Нахлынули другие события, стихотворение так и осталось недописанным, но спустя два года, зимой сорок пятого, когда уже далеко на чужой земле думали о близкой победе, я написал восемь строчек, в которых был отзвук той зимы сорок третьего той женщины, той материнской заботы:
Не той, что из сказок, не той, что с пеленок,
Не той, что была по учебникам пройдена,
А той, что пылала в глазах воспаленных,
А той, что рыдала, запомнил я Родину.
И вижу ее накануне победы
Но каменной, бронзовой, славой увенчанной,
А очи проплакавшей, идя сквозь беды,
Все снесшей, все вынесшей русскою женщиной.
Когда я писал эти стихи, я вспоминал старую женщину из Гулькевичей. Ее имени нет в стихах, потому что адрес их оказался шире, но вспоминал я именно ее.
Бывая в Гулькевичах, я несколько раз по вечерам заходил в осиротевшие дома, из которых угнали на работу в Германию шестнадцати-семнадцатилетних подростков, сыновей и дочерей. В последнее время оккупации, когда немецкий железный порядок начал давать трещины, некоторые возвращались, прыгали с поездов на ходу и, добравшись до дома, рассказывали, как все это было. Но большинство не вернулось, и никто не знал, когда они вернутся и вернутся ли.
После нескольких тяжелых ночных разговоров в разных домах станицы я послал в "Красную звезду" корреспонденцию "Гулькевичи - Берлин", которой в редакции дали другой заголовок - "Поезда рабов".
Во фронтовых блокнотах сохранились некоторые связанные с этой мрачной темой записи, сделанные чаще всего со слов свидетелей.
...Продолговатый лист бумаги; наверху черный германский орел, внизу подпись: "Главнокомандующий германскими войсками на Кавказе". Заголовок "Германия зовет тебя!" с черным большим восклицательным знаком. Текст: "Ты живешь в стране, где фабрики и заводы разрушены, а население пребывает в страшной нищете. Поехав на работу в Германию, ты сможешь изучить прекрасную страну немцев, познакомиться с просторными предприятиями, чистыми мастерскими и работой домашней хозяйки в ее уютном жилище. Отход первого транспорта последует в ближайшем времени, о нем будет своевременно объявлено. Будь готов к поездке. Возьми с собой ложку, нож, вилку..."
...Наша подпольная рукописная листовка. На одной стороне крупно "МОЛИТВА" и просьба: "Если ты верующий - перепиши". А на обратной стороне мелким почерком сталинградская сводка.

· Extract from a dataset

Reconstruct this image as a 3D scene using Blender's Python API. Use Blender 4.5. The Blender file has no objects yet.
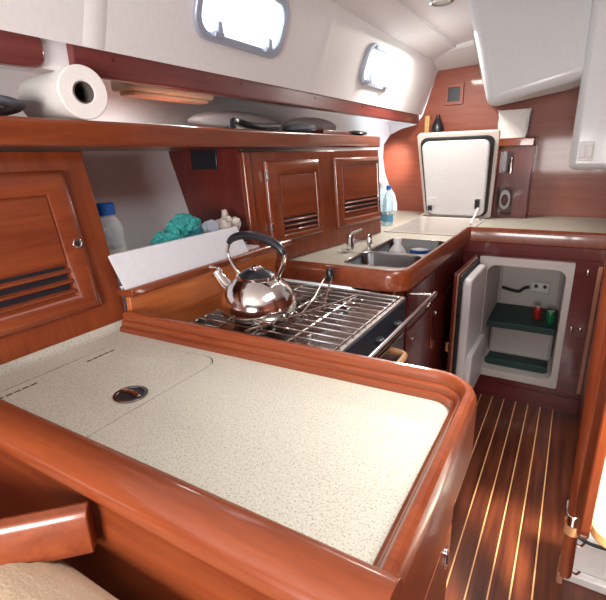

...При вербовке немцы говорили: "Если ваша молодежь будет нас в Германии работать, будем больше посылать товаров в вашу разрушенную страну".
...Конторщик связался с немцами. Набрал ящики пасты, зубных щеток, перламутровых пуговиц. Когда немцы убегали, застегивал чемоданы - аж плясал на них, злился: застегнуть никак не мог, до истерики дошел.
...Инвалид Кузьма Осипович Пантелеев, бывший партизан гражданской войны, раненный на этой. Остался лежать, не мог уйти. Потом работал при немцах санитаром в больнице под чужой фамилией. Немцы его искали по станице, а им сказали, что он уже повешен в Кропоткине. Когда немцы перед уходом заминировали больницу, хотели взорвать, он перерубил провод топором.
...Женщина пришла пешком из Калмыкии, плакала, говорила: "Сталинград весь взяли, а наших бойцов - их и нету, одни пилотки по Волге плывут".
...Корова дает - не дает молока, пусть хоть телится, а девяносто два литра немцам подай, хоть детей не пои!
...Когда брата забрали - угонять в Германию, ничего не могли собрать ему в дорогу, ушел безо всего. Утром видала эшелон из девяти вагонов, у каждого три вооруженных немца. Брат выскочил на подножку, обнял меня, я расплакалась. Шепнул мне, что в Ростове убежит, но, значит, не убежал, пока нет его...
...Из Гулькевичей ушло на Берлин два поезда. Грузы, цистерны и прицепленные вагоны с угнанными. Один ушел пятого ноября, другой - пятого января.
Немецкая агитация - чтобы ехали на работу в Германию; мотивы агитации у самих немцев и через полицаев: "На Кавказе русские уже не воюют, воюют англичане. Если придут сюда, угонят всех в Африку и в Индию. Не уедете в Германию добровольно, все равно потом будет всеобщая мобилизация. Уедете вашим семьям будет хорошо".